La piste de regrouper toutes les activités reliées aux médias sous une bannière pour s’assurer que PKP n’en ait plus le contrôle me semble très porteuse.

« »En résultat de ces opérations, les journaux et stations de télévision seraient, en droit et en fait, hors de portée de l’influence de M. Péladeau », selon les représentants de l’Institut sur la gouvernance.»

Un mot sur l’exemple de l’ancien maire de New York, Michael Bloomberg, qui semble avoir beaucoup impressionné mon collègue blogueur.

Il me semble que le type d’agence de presse présenté par le groupe Bloomberg ne se compare pas dans le paysage médiatique du marché de New York à la force du groupe média de Quebecor dans le marché du Québec. Boomberg n’est pas un réseau de presse grand public comme le sont tous les médias, propriétés de Quebecor.

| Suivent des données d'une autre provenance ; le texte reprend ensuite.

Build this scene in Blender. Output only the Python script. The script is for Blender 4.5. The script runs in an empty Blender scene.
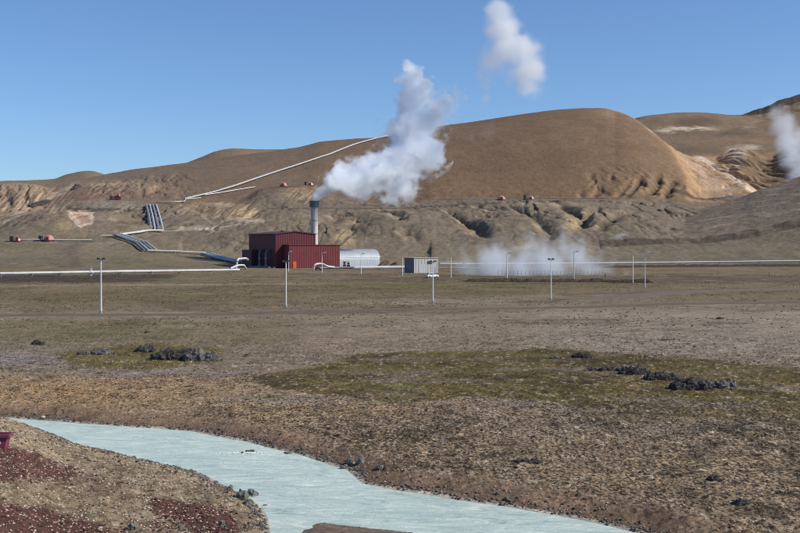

Pour la suite du débat sur «la situation exceptionnelle» du député de Saint-Jérôme, je suggère aux parlementaires et aux institutions vouées à l’application des règles du jeu parlementaire de cesser d’être complice de la vision des choses de M. Péladeau.

Il n’y a pas que deux choix possibles.

Les actions de Quebecor peuvent demeurer Péladeau si on sort (en tout ou en partie) les médias de la structure de l’entreprise. Le choix de Pierre Karl cessera alors d’être aussi déchirant et on pourra ainsi faire les débats sur les enjeux politiques appropriés.

Les médias de Quebecor ne valent pas cinq milliards $.

Et si Pierre Karl Péladeau agit de manière à empêcher une recherche de solutions compatible avec la hauteur des fonctions auxquelles il aspire, on comprendra qu’il ne mérite pas la confiance des gens qui croient à son option.

La meilleure façon de combattre les idées politiques de Pierre Karl Péladeau n’est pas de l’empêcher de faire de la politique.

Reste à voir si Pierre Karl Péladeau est capable d’organiser sa compagnie pour qu’elle ne le place plus dans l’énorme conflit d’intérêts dans lequel elle le place actuellement.

S’il n’en est pas capable, il faudra faire campagne sur ce conflit d’intérêt, n’en déplaise aux souverainistes et aux autres qui trouvent qu’on s’éloignera alors des vraies affaires.

C’est monsieur Péladeau qui l’aura voulu ainsi.